A instabilidade na Antártida
pode ter amplas consequências, segundo especialistas no ecossistema polar.
O enorme bloco de
gelo antártico ajuda a regular a temperatura do planeta, já que a superfície
branca reflete a energia do sol de volta à atmosfera e resfria a água abaixo e
ao redor.
Com a redução desse
bloco de gelo, a Antártida pode se transformar de "geladeira da
Terra" em "aquecedor" do planeta.
O gelo que flutua
na superfície do Oceano Antártico hoje mede menos de 17 milhões de quilômetros
quadrados. Isso é 1,5 milhão a menos de gelo marítimo do que a média histórica
do mês de setembro, e bem inferior aos níveis mais baixos mensurados no período
de inverno na região.
Meier não está
otimista de que essa perda será recuperada significativamente.
Cientistas ainda
tentam identificar todos os fatores que levam às baixas recordes, mas estudar
tendências na Antártida sempre foi um desafio.
Em um ano em que
vários recordes de alta de temperatura terrestre e oceânica foram quebrados,
cientistas insistem em que é preciso prestar atenção ao que acontece no Polo
Sul do planeta.
"Vemos o
quanto é (uma região) vulnerável", diz Robbie Mallet, da Universidade de
Manitoba e que está atualmente baseado na península antártica.
Ele diz que o gelo
marítimo fino observado neste ano dificultou ainda mais os trabalhos de campo.

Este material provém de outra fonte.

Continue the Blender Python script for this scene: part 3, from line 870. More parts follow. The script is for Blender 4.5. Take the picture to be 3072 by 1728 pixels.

"Há o risco de que (o gelo) se rompa e flutue pelo mar conosco por
cima", Mallet explica.
O gelo marítimo se
forma durante o inverno antártico (de março a outubro), antes de derreter em
grande parte durante o verão, e pertence a um sistema interconectado que também
engloba icebergs, gelo terrestre e enormes plataformas de gelo - que são
extensões flutuantes próximas à costa.
O gelo marítimo age
como uma camada protetora que previne o aquecimento excessivo do oceano.
Caroline Holmes, do
projeto British Antarctic Survey, explica que o impacto do encolhimento dessa
camada pode se tornar evidente na transição para o verão -quando pode
potencialmente ocorrer um derretimento ininterrupto.
O motivo é que, à
medida que mais gelo marítimo desaparece, áreas escuras do oceano serão
expostas, absorvendo calor do sol em vez de refeti-lo. Isso fará com que mais
calor seja incorporado à água, o que por sua vez provocará mais derretimento de
gelo.
É esse ciclo que
pode adicionar ainda mais calor ao planeta, interrompendo o papel típico da
Antártida de reguladora de temperaturas globais.
"Será que
estamos acordando o gigante da Antártida?", questiona o professor Martin
Siegert, especialista glacial da Universidade de Exeter (Reino Unido). Seria,
segundo ele, "um desastre absoluto" para o mundo.
Desde os anos 1990,
a perda de gelo terrestre na Antártida já contribuiu para um aumento de 7,2 mm
nos níveis dos mares. E mesmo pequenos incrementos produzem enormes tempestades
que podem varrer comunidades costeiras. Ou seja, o derretimento do gelo
marítimo pode, em tese, ser catastrófico para milhões de pessoas ao redor do
mundo.
Por ser um
continente cercado de água, a Antártida tem um clima e sistema próprios. Até
2016, o gelo da região estava, na verdade, aumentando durante os meses de
inverno.
No entanto, uma
onda de calor extremo atingiu o continente em março de 2022, deixando as
temperaturas na casa de -10°C quando elas deveriam estar por volta de -50°C.
Nos últimos sete
anos, o gelo marítimo baixou a níveis mínimos recordes, incluindo em fevereiro
de 2023.
Alguns cientistas
acham que isso sinaliza uma mudança fundamental no continente - inclusive nas
características que mantinham essa região isolada.
Ao mesmo tempo,
esse isolamento também faz com que haja poucas informações históricas sobre a
Antártida, chamada por Mallet de "o Velho-Oeste" da ciência.
Por exemplo, os
cientistas conhecem a extensão do gelo marítimo, mas não sua grossura.
Desvendar esse tipo de informação poderá ser crucial para preparar modelos
climáticos da região.
Na base científica
de Rothera, Mallet está usando instrumentos de radar para estudar a grossura do
gelo e compreender melhor as razões por trás do encolhimento dessa camada. E o
calor recorde registrado neste ano provavelmente é um dos fatores, já que
dificulta que a água congele por ali.
Pode ter havido
também mudanças em correntes oceânicas e nos ventos que moldam a temperatura na
Antártida.
Além disso, o
fenômeno natural El Niño é outro possível fator envolvido.
De qualquer modo,
Mallet diz que existem "muitas, muitas razões para se preocupar".
"É
potencialmente um sinal muito alarmante de mudanças no clima da Antártida que
não ocorreram nos últimos 40 anos. E que só estão emergindo agora.”